SHORT TASK: Print the entire listing. Each line must match the original exactly.
[INFORMATION GIVEN start]
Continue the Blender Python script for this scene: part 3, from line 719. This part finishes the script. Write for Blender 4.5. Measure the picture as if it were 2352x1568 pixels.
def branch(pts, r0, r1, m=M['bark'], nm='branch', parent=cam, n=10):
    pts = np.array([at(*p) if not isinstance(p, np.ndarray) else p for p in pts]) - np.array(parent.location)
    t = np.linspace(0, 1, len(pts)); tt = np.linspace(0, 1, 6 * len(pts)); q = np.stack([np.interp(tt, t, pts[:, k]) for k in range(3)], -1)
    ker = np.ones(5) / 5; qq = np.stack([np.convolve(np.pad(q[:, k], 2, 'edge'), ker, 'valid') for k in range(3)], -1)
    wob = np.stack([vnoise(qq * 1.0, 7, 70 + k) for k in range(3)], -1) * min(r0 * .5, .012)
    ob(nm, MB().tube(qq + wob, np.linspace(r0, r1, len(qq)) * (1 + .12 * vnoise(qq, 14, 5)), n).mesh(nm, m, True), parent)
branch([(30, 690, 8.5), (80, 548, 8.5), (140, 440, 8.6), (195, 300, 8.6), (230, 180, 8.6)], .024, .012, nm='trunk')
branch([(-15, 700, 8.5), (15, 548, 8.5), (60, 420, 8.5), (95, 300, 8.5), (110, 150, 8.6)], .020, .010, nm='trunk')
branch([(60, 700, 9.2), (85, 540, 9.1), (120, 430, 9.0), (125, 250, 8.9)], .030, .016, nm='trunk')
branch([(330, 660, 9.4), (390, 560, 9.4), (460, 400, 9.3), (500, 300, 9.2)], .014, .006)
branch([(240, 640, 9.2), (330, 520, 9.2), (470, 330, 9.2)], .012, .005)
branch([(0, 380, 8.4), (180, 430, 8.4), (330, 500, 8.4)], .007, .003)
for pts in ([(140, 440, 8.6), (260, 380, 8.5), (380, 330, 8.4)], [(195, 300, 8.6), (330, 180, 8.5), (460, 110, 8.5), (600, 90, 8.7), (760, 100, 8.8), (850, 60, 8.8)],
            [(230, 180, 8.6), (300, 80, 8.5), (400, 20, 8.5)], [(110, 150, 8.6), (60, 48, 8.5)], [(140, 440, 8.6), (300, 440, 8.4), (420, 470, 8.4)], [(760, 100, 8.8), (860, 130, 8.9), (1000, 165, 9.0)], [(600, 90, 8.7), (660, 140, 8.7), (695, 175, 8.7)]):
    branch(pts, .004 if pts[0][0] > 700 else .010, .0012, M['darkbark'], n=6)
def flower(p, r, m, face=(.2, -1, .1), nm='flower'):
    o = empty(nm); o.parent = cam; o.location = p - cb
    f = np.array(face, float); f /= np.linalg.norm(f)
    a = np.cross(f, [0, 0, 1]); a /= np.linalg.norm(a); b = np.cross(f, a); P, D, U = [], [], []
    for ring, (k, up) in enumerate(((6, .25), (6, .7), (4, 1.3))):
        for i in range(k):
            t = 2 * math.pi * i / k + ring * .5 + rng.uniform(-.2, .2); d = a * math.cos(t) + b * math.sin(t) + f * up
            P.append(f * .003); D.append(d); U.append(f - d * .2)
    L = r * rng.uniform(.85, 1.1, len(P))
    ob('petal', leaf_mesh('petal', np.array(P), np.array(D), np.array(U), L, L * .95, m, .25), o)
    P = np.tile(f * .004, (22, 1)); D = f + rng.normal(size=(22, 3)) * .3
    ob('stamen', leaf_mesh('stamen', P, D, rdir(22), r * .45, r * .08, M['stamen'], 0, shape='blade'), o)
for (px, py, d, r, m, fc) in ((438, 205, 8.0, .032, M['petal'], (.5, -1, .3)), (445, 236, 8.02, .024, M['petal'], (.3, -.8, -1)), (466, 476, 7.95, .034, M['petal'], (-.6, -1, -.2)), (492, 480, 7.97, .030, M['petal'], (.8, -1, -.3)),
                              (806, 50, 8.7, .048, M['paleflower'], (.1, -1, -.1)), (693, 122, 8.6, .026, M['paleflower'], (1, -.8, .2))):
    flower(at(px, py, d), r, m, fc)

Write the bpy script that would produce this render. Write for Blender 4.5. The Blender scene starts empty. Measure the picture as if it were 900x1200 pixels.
[INFORMATION GIVEN end]
ANSWER TO THIS PROBLEM:
Continue the Blender Python script for this scene: part 3, from line 719. This part finishes the script. Write for Blender 4.5. Measure the picture as if it were 2352x1568 pixels.
def branch(pts, r0, r1, m=M['bark'], nm='branch', parent=cam, n=10):
    pts = np.array([at(*p) if not isinstance(p, np.ndarray) else p for p in pts]) - np.array(parent.location)
    t = np.linspace(0, 1, len(pts)); tt = np.linspace(0, 1, 6 * len(pts)); q = np.stack([np.interp(tt, t, pts[:, k]) for k in range(3)], -1)
    ker = np.ones(5) / 5; qq = np.stack([np.convolve(np.pad(q[:, k], 2, 'edge'), ker, 'valid') for k in range(3)], -1)
    wob = np.stack([vnoise(qq * 1.0, 7, 70 + k) for k in range(3)], -1) * min(r0 * .5, .012)
    ob(nm, MB().tube(qq + wob, np.linspace(r0, r1, len(qq)) * (1 + .12 * vnoise(qq, 14, 5)), n).mesh(nm, m, True), parent)
branch([(30, 690, 8.5), (80, 548, 8.5), (140, 440, 8.6), (195, 300, 8.6), (230, 180, 8.6)], .024, .012, nm='trunk')
branch([(-15, 700, 8.5), (15, 548, 8.5), (60, 420, 8.5), (95, 300, 8.5), (110, 150, 8.6)], .020, .010, nm='trunk')
branch([(60, 700, 9.2), (85, 540, 9.1), (120, 430, 9.0), (125, 250, 8.9)], .030, .016, nm='trunk')
branch([(330, 660, 9.4), (390, 560, 9.4), (460, 400, 9.3), (500, 300, 9.2)], .014, .006)
branch([(240, 640, 9.2), (330, 520, 9.2), (470, 330, 9.2)], .012, .005)
branch([(0, 380, 8.4), (180, 430, 8.4), (330, 500, 8.4)], .007, .003)
for pts in ([(140, 440, 8.6), (260, 380, 8.5), (380, 330, 8.4)], [(195, 300, 8.6), (330, 180, 8.5), (460, 110, 8.5), (600, 90, 8.7), (760, 100, 8.8), (850, 60, 8.8)],
            [(230, 180, 8.6), (300, 80, 8.5), (400, 20, 8.5)], [(110, 150, 8.6), (60, 48, 8.5)], [(140, 440, 8.6), (300, 440, 8.4), (420, 470, 8.4)], [(760, 100, 8.8), (860, 130, 8.9), (1000, 165, 9.0)], [(600, 90, 8.7), (660, 140, 8.7), (695, 175, 8.7)]):
    branch(pts, .004 if pts[0][0] > 700 else .010, .0012, M['darkbark'], n=6)
def flower(p, r, m, face=(.2, -1, .1), nm='flower'):
    o = empty(nm); o.parent = cam; o.location = p - cb
    f = np.array(face, float); f /= np.linalg.norm(f)
    a = np.cross(f, [0, 0, 1]); a /= np.linalg.norm(a); b = np.cross(f, a); P, D, U = [], [], []
    for ring, (k, up) in enumerate(((6, .25), (6, .7), (4, 1.3))):
        for i in range(k):
            t = 2 * math.pi * i / k + ring * .5 + rng.uniform(-.2, .2); d = a * math.cos(t) + b * math.sin(t) + f * up
            P.append(f * .003); D.append(d); U.append(f - d * .2)
    L = r * rng.uniform(.85, 1.1, len(P))
    ob('petal', leaf_mesh('petal', np.array(P), np.array(D), np.array(U), L, L * .95, m, .25), o)
    P = np.tile(f * .004, (22, 1)); D = f + rng.normal(size=(22, 3)) * .3
    ob('stamen', leaf_mesh('stamen', P, D, rdir(22), r * .45, r * .08, M['stamen'], 0, shape='blade'), o)
for (px, py, d, r, m, fc) in ((438, 205, 8.0, .032, M['petal'], (.5, -1, .3)), (445, 236, 8.02, .024, M['petal'], (.3, -.8, -1)), (466, 476, 7.95, .034, M['petal'], (-.6, -1, -.2)), (492, 480, 7.97, .030, M['petal'], (.8, -1, -.3)),
                              (806, 50, 8.7, .048, M['paleflower'], (.1, -1, -.1)), (693, 122, 8.6, .026, M['paleflower'], (1, -.8, .2))):
    flower(at(px, py, d), r, m, fc)

Write the bpy script that would produce this render. Write for Blender 4.5. The Blender scene starts empty. Measure the picture as if it were 900x1200 pixels.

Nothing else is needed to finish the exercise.